The point is to open the eyes of the bigots a little bit. The hard-core bigots, we can’t do much about them. But some of the ones who may not even understand their own prejudice, because they have rationalized themselves into thinking that they are doing good by being bigots, this will have an effect on them.
If the objective is getting people to at least minimally accept the rights of gay people to marry their chosen partners, the single most powerful factor is actually socializing with openly gay people. It would seem that we have not yet reached a critical mass of openly gay people out there in the world for enough people to realize that their bigotry is hurting people they consider their own friends and within their own families.
So this is the most effective thing that can be done in the long run. It’s not one that I can do, because I’m not gay myself. It’s one that the people who can do it have to do voluntarily.

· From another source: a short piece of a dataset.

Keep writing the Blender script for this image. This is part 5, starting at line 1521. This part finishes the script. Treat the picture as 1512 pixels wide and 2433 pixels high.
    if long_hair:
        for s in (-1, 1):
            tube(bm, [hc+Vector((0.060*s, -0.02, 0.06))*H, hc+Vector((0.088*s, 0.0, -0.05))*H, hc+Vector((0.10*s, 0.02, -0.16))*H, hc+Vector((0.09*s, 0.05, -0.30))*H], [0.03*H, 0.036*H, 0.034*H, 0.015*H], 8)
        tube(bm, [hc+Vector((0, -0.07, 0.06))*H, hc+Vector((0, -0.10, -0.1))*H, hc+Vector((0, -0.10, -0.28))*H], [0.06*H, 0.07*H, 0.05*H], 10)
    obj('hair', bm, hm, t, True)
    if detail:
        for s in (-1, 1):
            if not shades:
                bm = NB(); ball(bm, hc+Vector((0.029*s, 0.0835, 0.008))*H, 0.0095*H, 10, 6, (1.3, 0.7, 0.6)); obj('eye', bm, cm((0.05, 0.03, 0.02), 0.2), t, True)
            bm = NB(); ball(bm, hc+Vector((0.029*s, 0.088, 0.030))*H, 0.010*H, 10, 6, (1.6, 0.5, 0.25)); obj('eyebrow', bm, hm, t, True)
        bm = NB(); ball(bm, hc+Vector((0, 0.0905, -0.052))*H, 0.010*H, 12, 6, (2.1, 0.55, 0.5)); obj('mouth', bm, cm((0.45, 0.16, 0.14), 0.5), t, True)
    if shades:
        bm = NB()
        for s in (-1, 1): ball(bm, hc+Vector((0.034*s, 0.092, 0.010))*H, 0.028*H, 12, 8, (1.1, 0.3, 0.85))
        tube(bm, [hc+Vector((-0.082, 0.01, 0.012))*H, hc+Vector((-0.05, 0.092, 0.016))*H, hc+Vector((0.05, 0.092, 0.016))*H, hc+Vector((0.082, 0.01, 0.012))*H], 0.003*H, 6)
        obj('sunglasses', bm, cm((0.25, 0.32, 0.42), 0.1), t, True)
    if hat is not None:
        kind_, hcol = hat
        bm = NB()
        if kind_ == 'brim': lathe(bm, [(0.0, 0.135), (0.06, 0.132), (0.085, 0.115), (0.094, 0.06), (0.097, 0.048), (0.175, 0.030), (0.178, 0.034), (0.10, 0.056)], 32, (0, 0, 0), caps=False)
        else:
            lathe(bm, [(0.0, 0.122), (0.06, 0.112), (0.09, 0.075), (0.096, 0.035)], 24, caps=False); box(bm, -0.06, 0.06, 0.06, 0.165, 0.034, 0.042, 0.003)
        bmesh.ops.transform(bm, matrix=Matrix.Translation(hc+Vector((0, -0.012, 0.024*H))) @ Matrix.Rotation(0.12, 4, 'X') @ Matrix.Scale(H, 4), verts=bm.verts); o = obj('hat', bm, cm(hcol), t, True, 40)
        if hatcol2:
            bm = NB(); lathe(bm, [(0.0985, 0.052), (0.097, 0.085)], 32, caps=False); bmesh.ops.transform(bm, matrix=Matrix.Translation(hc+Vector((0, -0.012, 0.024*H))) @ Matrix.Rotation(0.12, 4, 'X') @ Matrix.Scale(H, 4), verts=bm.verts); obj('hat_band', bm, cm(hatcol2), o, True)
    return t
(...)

For many, coming out is an act of great personal courage. For some, there will be a price to pay that they may not be happy to pay. My attitude has always been, until now, that whether a gay person wants to stay in or come out of the closet is a deeply personal choice, a very complex choice, and one that I would respect because it’s not my choice to make.
What I’m suggesting to closeted gay Readers is that another factor you should consider in deciding whether to come out or not is that there are a lot of other gay people out there who will benefit in a small way from your coming out and making some of the straight people around you who have been insensitive to their own (maybe not malicious but nevertheless indefensible) bigotry and how it has affected you. You may not change anyone’s mind, but you probably will soften some ossified attitudes.
* The notion that gay people getting married is somehow forcing other people to be gay themselves is logic a little bit too fuzzy for me, but it does illustrate some level of tolerance for gay people among people who voted to ban gay marriage.